## BEGIN Provided records

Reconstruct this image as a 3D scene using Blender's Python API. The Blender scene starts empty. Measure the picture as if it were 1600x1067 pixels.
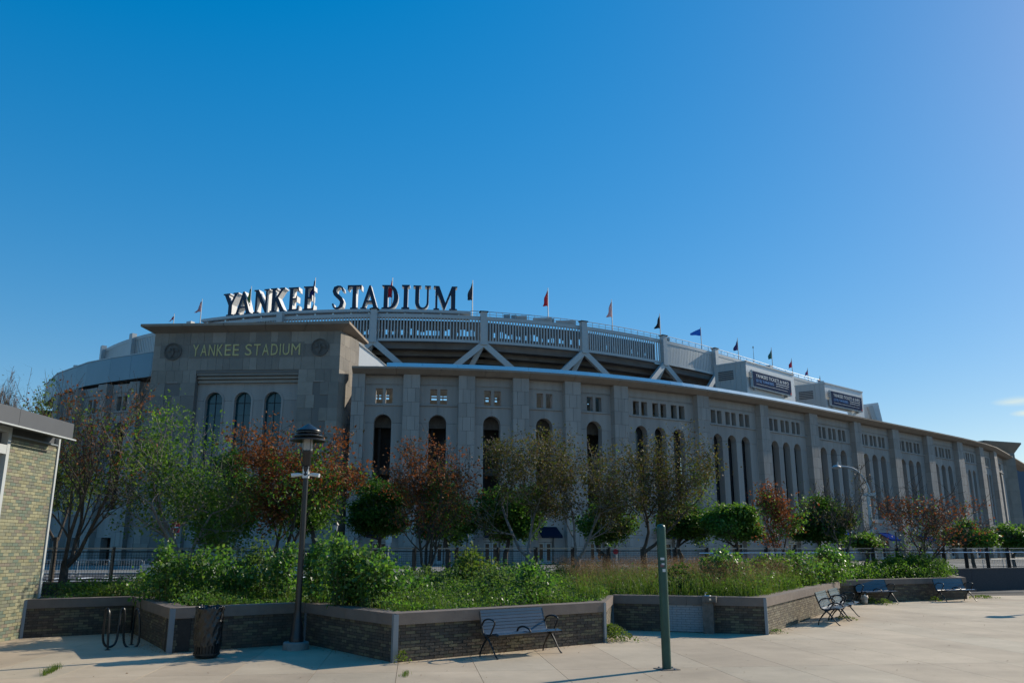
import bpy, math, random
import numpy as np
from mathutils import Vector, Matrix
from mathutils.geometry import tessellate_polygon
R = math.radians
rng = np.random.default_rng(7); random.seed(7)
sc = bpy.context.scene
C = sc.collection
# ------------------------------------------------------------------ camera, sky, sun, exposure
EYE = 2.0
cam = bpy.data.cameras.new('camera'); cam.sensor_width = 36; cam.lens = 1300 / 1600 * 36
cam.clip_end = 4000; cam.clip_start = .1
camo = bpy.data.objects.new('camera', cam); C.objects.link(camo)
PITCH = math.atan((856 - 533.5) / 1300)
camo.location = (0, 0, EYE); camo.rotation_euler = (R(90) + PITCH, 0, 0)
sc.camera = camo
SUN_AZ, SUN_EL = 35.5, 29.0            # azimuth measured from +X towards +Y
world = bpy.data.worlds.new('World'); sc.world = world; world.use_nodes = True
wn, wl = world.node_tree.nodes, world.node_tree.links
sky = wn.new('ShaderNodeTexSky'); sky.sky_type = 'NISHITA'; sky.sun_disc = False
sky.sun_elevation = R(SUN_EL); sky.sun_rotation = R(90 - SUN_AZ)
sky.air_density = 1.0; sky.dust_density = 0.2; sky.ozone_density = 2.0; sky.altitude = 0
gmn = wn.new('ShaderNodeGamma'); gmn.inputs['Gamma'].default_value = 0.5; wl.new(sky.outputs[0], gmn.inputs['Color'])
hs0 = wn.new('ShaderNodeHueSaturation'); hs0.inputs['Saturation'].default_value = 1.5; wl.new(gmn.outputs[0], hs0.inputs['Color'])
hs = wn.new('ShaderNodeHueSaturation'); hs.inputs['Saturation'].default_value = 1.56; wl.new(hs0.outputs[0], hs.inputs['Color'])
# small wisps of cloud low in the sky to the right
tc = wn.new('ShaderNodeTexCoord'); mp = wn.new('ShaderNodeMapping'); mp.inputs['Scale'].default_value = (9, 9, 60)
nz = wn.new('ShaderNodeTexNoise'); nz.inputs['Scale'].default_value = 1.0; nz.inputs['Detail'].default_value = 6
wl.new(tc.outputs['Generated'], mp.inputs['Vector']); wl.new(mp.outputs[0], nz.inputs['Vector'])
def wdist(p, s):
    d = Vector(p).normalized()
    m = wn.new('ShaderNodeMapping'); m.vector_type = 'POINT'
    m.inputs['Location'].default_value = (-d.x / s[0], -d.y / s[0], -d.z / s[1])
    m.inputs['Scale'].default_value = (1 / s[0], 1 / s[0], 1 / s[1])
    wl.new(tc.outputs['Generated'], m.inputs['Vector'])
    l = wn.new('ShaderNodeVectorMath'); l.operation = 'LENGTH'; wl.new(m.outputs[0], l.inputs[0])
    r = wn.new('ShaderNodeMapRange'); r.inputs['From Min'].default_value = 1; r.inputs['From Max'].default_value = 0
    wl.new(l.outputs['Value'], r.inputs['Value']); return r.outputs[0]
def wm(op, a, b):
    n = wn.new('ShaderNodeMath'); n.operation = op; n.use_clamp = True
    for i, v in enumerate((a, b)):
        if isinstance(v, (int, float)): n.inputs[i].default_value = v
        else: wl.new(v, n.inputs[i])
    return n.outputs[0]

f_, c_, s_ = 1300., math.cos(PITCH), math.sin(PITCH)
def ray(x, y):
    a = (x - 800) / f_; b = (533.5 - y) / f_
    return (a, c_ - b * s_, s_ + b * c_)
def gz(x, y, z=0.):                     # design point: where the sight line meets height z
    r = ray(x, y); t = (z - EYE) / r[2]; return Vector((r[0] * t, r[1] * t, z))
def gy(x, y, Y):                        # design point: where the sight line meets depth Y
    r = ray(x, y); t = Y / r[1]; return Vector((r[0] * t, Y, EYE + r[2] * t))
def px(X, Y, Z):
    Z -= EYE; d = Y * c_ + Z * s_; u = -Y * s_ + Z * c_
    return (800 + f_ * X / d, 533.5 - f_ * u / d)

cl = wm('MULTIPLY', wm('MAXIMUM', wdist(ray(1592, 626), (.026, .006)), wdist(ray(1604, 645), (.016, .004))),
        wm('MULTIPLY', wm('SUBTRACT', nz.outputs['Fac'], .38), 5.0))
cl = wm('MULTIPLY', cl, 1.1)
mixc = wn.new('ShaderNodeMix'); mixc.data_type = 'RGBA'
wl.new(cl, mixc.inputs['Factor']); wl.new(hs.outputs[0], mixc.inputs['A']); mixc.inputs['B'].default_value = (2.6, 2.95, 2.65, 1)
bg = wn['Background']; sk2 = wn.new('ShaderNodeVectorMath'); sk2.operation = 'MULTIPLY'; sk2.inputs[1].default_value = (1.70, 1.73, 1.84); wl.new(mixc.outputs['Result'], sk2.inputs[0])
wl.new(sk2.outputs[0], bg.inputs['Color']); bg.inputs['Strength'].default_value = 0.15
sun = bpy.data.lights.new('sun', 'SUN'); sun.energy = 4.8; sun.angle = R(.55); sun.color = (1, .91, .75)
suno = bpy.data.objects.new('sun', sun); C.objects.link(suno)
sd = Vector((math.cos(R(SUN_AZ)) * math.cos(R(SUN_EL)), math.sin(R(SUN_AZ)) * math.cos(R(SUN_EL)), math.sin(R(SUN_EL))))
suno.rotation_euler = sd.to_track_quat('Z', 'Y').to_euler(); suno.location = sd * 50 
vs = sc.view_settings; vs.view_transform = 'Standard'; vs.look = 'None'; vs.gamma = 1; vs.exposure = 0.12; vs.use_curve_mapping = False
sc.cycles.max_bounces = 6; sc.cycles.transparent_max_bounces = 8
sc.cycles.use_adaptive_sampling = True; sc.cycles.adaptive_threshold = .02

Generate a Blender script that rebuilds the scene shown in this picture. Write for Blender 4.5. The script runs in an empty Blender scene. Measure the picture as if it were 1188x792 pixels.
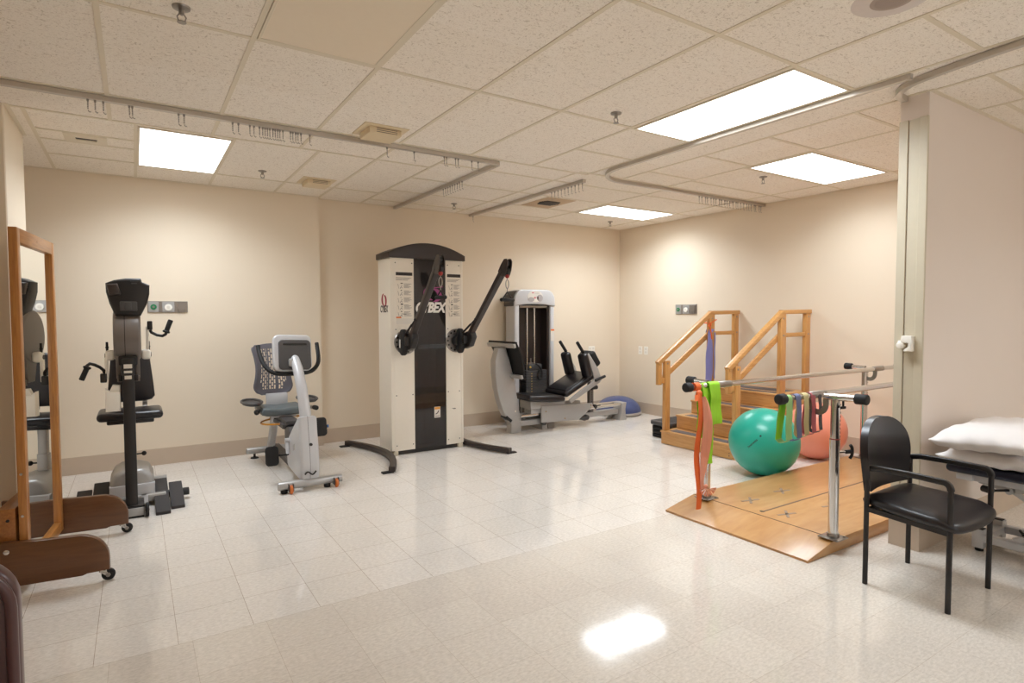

## END Provided records

Requirements »
Pictures stay out of the copy; please restate every record above exactly.

Answer below »
Reconstruct this image as a 3D scene using Blender's Python API. The Blender scene starts empty. Measure the picture as if it were 1600x1067 pixels.
import bpy, math, random
import numpy as np
from mathutils import Vector, Matrix
from mathutils.geometry import tessellate_polygon
R = math.radians
rng = np.random.default_rng(7); random.seed(7)
sc = bpy.context.scene
C = sc.collection
# ------------------------------------------------------------------ camera, sky, sun, exposure
EYE = 2.0
cam = bpy.data.cameras.new('camera'); cam.sensor_width = 36; cam.lens = 1300 / 1600 * 36
cam.clip_end = 4000; cam.clip_start = .1
camo = bpy.data.objects.new('camera', cam); C.objects.link(camo)
PITCH = math.atan((856 - 533.5) / 1300)
camo.location = (0, 0, EYE); camo.rotation_euler = (R(90) + PITCH, 0, 0)
sc.camera = camo
SUN_AZ, SUN_EL = 35.5, 29.0            # azimuth measured from +X towards +Y
world = bpy.data.worlds.new('World'); sc.world = world; world.use_nodes = True
wn, wl = world.node_tree.nodes, world.node_tree.links
sky = wn.new('ShaderNodeTexSky'); sky.sky_type = 'NISHITA'; sky.sun_disc = False
sky.sun_elevation = R(SUN_EL); sky.sun_rotation = R(90 - SUN_AZ)
sky.air_density = 1.0; sky.dust_density = 0.2; sky.ozone_density = 2.0; sky.altitude = 0
gmn = wn.new('ShaderNodeGamma'); gmn.inputs['Gamma'].default_value = 0.5; wl.new(sky.outputs[0], gmn.inputs['Color'])
hs0 = wn.new('ShaderNodeHueSaturation'); hs0.inputs['Saturation'].default_value = 1.5; wl.new(gmn.outputs[0], hs0.inputs['Color'])
hs = wn.new('ShaderNodeHueSaturation'); hs.inputs['Saturation'].default_value = 1.56; wl.new(hs0.outputs[0], hs.inputs['Color'])
# small wisps of cloud low in the sky to the right
tc = wn.new('ShaderNodeTexCoord'); mp = wn.new('ShaderNodeMapping'); mp.inputs['Scale'].default_value = (9, 9, 60)
nz = wn.new('ShaderNodeTexNoise'); nz.inputs['Scale'].default_value = 1.0; nz.inputs['Detail'].default_value = 6
wl.new(tc.outputs['Generated'], mp.inputs['Vector']); wl.new(mp.outputs[0], nz.inputs['Vector'])
def wdist(p, s):
    d = Vector(p).normalized()
    m = wn.new('ShaderNodeMapping'); m.vector_type = 'POINT'
    m.inputs['Location'].default_value = (-d.x / s[0], -d.y / s[0], -d.z / s[1])
    m.inputs['Scale'].default_value = (1 / s[0], 1 / s[0], 1 / s[1])
    wl.new(tc.outputs['Generated'], m.inputs['Vector'])
    l = wn.new('ShaderNodeVectorMath'); l.operation = 'LENGTH'; wl.new(m.outputs[0], l.inputs[0])
    r = wn.new('ShaderNodeMapRange'); r.inputs['From Min'].default_value = 1; r.inputs['From Max'].default_value = 0
    wl.new(l.outputs['Value'], r.inputs['Value']); return r.outputs[0]
def wm(op, a, b):
    n = wn.new('ShaderNodeMath'); n.operation = op; n.use_clamp = True
    for i, v in enumerate((a, b)):
        if isinstance(v, (int, float)): n.inputs[i].default_value = v
        else: wl.new(v, n.inputs[i])
    return n.outputs[0]

f_, c_, s_ = 1300., math.cos(PITCH), math.sin(PITCH)
def ray(x, y):
    a = (x - 800) / f_; b = (533.5 - y) / f_
    return (a, c_ - b * s_, s_ + b * c_)
def gz(x, y, z=0.):                     # design point: where the sight line meets height z
    r = ray(x, y); t = (z - EYE) / r[2]; return Vector((r[0] * t, r[1] * t, z))
def gy(x, y, Y):                        # design point: where the sight line meets depth Y
    r = ray(x, y); t = Y / r[1]; return Vector((r[0] * t, Y, EYE + r[2] * t))
def px(X, Y, Z):
    Z -= EYE; d = Y * c_ + Z * s_; u = -Y * s_ + Z * c_
    return (800 + f_ * X / d, 533.5 - f_ * u / d)

cl = wm('MULTIPLY', wm('MAXIMUM', wdist(ray(1592, 626), (.026, .006)), wdist(ray(1604, 645), (.016, .004))),
        wm('MULTIPLY', wm('SUBTRACT', nz.outputs['Fac'], .38), 5.0))
cl = wm('MULTIPLY', cl, 1.1)
mixc = wn.new('ShaderNodeMix'); mixc.data_type = 'RGBA'
wl.new(cl, mixc.inputs['Factor']); wl.new(hs.outputs[0], mixc.inputs['A']); mixc.inputs['B'].default_value = (2.6, 2.95, 2.65, 1)
bg = wn['Background']; sk2 = wn.new('ShaderNodeVectorMath'); sk2.operation = 'MULTIPLY'; sk2.inputs[1].default_value = (1.70, 1.73, 1.84); wl.new(mixc.outputs['Result'], sk2.inputs[0])
wl.new(sk2.outputs[0], bg.inputs['Color']); bg.inputs['Strength'].default_value = 0.15
sun = bpy.data.lights.new('sun', 'SUN'); sun.energy = 4.8; sun.angle = R(.55); sun.color = (1, .91, .75)
suno = bpy.data.objects.new('sun', sun); C.objects.link(suno)
sd = Vector((math.cos(R(SUN_AZ)) * math.cos(R(SUN_EL)), math.sin(R(SUN_AZ)) * math.cos(R(SUN_EL)), math.sin(R(SUN_EL))))
suno.rotation_euler = sd.to_track_quat('Z', 'Y').to_euler(); suno.location = sd * 50 
vs = sc.view_settings; vs.view_transform = 'Standard'; vs.look = 'None'; vs.gamma = 1; vs.exposure = 0.12; vs.use_curve_mapping = False
sc.cycles.max_bounces = 6; sc.cycles.transparent_max_bounces = 8
sc.cycles.use_adaptive_sampling = True; sc.cycles.adaptive_threshold = .02

Generate a Blender script that rebuilds the scene shown in this picture. Write for Blender 4.5. The script runs in an empty Blender scene. Measure the picture as if it were 1188x792 pixels.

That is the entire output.